Bursa'yı adeta bir açık hava müzesine dönüştüren restorasyon çalışmalarının yanında kente kazandırdığı müzelerle müzecilik alanındaki çalışmalarıyla da örnek gösterilen Büyükşehir Belediyesi, tarihi değeri bulunan eserlerin gelecek kuşaklara sağlıklı bir şekilde aktarılması amacıyla konservasyon çalışmalarına da ağırlık veriyor.

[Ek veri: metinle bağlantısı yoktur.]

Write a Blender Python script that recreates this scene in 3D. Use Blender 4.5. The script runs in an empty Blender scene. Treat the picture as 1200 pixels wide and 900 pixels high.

Tarihi cami ve türbelerin depolarından çıkan yüzlerce yıllık geçmişi bulunan ve çoğu parçalanmış haldeki sanduka örtüleri, sancak, kaftan gibi mukaddes emanetleri konservasyonla bakım onarımdan geçiren Büyükşehir Belediyesi, şimdi de tahrip olmuş el yazması eserleri geleceğe taşıyor. Bursa'ya kazandırılan Muradiye Kuran ve El Yazmaları Müzesi'ne bağışçılar tarafından verilen yüzlerce yıllık geçmişe sahip el yazmaları, konservasyon atölyesinde üzerindeki mikroorganizmalardan arındırılıyor, sayfaların tahrip olmuş bölümleri aslına uygun olarak onarılıp, daha uzun yıllar kentin hafızasına katkı sunması sağlanıyor.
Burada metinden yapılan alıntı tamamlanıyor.